- **PROBLEM TO SOLVE**: Write out, word for word, only the data from its first line to the line containing "cam.location = (0, 0, H);".

::::::::

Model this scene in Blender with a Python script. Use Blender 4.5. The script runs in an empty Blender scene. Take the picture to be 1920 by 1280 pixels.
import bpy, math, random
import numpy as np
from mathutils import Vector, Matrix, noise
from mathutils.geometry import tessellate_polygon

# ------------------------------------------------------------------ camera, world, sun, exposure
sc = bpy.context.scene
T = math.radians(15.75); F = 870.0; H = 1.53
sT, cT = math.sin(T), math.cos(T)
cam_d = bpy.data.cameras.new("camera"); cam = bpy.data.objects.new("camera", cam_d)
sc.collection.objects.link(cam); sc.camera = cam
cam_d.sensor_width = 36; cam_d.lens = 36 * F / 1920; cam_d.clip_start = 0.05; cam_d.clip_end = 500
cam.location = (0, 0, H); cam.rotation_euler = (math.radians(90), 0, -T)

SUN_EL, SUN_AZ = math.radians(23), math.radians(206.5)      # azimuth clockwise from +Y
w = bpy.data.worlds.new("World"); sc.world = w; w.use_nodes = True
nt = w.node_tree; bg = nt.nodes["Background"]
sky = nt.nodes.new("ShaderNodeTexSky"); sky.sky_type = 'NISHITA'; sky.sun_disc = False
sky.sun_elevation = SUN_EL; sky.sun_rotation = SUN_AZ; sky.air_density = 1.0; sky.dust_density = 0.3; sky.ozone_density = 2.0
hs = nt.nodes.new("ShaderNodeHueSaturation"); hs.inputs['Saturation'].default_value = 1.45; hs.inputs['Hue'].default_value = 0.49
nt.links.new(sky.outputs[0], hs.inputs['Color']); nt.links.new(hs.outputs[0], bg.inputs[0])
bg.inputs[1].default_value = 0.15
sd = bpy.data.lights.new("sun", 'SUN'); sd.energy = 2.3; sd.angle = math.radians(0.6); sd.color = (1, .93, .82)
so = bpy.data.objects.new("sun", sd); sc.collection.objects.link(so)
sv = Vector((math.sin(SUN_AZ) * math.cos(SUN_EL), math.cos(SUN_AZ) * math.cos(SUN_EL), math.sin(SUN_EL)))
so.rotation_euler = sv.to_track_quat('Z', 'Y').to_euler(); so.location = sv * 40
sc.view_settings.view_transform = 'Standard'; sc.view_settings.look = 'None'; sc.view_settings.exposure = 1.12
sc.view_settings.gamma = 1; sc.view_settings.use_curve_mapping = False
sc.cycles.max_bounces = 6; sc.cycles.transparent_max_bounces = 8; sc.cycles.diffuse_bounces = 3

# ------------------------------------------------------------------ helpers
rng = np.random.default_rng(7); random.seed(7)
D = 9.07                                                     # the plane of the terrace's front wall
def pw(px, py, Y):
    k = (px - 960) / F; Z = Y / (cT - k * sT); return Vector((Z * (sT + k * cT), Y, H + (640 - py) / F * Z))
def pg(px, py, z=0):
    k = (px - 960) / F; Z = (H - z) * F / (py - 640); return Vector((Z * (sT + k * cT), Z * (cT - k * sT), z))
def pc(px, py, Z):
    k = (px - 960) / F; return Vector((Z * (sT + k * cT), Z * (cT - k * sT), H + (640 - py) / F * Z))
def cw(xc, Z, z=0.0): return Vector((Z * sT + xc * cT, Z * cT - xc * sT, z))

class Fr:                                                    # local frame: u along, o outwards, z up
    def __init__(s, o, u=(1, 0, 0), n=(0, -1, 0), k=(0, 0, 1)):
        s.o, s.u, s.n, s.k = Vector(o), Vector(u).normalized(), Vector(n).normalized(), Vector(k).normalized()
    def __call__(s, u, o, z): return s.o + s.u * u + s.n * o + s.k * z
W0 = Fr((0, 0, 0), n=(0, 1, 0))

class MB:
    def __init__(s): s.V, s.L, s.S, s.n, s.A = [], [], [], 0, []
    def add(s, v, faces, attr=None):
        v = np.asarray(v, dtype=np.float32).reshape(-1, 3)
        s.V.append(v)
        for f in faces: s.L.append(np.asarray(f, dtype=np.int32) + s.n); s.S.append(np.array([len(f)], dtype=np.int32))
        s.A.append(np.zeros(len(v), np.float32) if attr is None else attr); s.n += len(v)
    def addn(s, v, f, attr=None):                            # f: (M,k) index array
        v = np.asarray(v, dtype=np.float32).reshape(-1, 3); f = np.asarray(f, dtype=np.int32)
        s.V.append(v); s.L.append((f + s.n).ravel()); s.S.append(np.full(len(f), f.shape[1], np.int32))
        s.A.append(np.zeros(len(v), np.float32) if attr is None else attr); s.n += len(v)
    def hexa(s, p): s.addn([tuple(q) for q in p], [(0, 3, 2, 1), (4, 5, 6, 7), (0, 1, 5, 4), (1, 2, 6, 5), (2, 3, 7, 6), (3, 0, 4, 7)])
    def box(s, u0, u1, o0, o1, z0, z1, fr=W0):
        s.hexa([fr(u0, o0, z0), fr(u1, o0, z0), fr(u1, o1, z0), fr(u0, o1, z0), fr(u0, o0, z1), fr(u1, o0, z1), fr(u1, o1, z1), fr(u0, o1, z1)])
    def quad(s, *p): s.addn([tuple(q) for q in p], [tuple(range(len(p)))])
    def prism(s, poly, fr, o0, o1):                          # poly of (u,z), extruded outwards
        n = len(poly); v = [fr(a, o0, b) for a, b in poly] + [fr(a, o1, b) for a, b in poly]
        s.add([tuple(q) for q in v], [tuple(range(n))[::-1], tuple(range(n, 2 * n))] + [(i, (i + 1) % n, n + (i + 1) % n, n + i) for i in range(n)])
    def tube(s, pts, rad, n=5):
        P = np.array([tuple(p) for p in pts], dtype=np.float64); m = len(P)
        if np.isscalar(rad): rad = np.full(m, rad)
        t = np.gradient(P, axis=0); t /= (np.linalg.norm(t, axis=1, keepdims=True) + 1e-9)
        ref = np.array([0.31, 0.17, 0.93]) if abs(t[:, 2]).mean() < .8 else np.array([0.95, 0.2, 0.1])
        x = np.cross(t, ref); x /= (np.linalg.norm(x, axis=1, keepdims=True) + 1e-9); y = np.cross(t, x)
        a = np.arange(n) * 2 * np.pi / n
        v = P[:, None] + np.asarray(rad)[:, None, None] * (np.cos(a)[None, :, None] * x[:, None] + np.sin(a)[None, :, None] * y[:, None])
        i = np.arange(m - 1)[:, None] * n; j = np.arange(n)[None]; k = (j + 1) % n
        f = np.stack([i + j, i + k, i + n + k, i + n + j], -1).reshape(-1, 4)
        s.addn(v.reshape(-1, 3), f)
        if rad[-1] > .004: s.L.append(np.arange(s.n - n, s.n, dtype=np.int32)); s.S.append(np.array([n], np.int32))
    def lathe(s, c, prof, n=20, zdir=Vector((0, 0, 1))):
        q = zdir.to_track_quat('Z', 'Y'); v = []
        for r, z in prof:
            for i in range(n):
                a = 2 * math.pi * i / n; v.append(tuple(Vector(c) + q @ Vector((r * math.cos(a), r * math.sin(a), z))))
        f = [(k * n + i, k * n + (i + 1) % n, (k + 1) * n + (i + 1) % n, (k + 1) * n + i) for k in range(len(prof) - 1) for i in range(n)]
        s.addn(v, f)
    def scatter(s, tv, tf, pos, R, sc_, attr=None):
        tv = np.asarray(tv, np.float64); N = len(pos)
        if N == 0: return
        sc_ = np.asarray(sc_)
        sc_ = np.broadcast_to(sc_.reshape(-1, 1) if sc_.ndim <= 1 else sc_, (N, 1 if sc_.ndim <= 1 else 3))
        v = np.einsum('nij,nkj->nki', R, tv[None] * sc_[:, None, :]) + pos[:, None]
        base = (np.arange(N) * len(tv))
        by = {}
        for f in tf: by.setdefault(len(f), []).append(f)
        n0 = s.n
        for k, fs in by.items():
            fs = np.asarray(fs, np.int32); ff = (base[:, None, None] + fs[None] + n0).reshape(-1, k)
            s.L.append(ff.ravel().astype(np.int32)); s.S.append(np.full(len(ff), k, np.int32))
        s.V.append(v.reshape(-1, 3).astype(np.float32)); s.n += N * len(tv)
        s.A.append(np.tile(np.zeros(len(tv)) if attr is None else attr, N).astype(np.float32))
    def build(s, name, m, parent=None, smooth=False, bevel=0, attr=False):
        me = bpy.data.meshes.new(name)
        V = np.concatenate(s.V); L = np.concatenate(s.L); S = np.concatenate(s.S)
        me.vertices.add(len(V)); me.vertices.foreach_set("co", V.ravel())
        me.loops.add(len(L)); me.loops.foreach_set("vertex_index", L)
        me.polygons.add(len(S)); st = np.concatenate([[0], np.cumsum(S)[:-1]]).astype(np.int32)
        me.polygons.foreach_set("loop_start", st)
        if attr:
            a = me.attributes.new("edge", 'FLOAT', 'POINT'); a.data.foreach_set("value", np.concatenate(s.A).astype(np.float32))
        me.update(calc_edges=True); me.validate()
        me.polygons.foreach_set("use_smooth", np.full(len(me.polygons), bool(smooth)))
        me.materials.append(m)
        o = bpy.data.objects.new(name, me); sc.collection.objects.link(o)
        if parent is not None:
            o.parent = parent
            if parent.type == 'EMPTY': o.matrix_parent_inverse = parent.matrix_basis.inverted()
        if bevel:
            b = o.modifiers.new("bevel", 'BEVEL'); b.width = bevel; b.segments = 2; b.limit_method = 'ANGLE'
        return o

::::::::

- **SOLVED PROBLEM**:
Model this scene in Blender with a Python script. Use Blender 4.5. The script runs in an empty Blender scene. Take the picture to be 1920 by 1280 pixels.
import bpy, math, random
import numpy as np
from mathutils import Vector, Matrix, noise
from mathutils.geometry import tessellate_polygon

# ------------------------------------------------------------------ camera, world, sun, exposure
sc = bpy.context.scene
T = math.radians(15.75); F = 870.0; H = 1.53
sT, cT = math.sin(T), math.cos(T)
cam_d = bpy.data.cameras.new("camera"); cam = bpy.data.objects.new("camera", cam_d)
sc.collection.objects.link(cam); sc.camera = cam
cam_d.sensor_width = 36; cam_d.lens = 36 * F / 1920; cam_d.clip_start = 0.05; cam_d.clip_end = 500
cam.location = (0, 0, H); cam.rotation_euler = (math.radians(90), 0, -T)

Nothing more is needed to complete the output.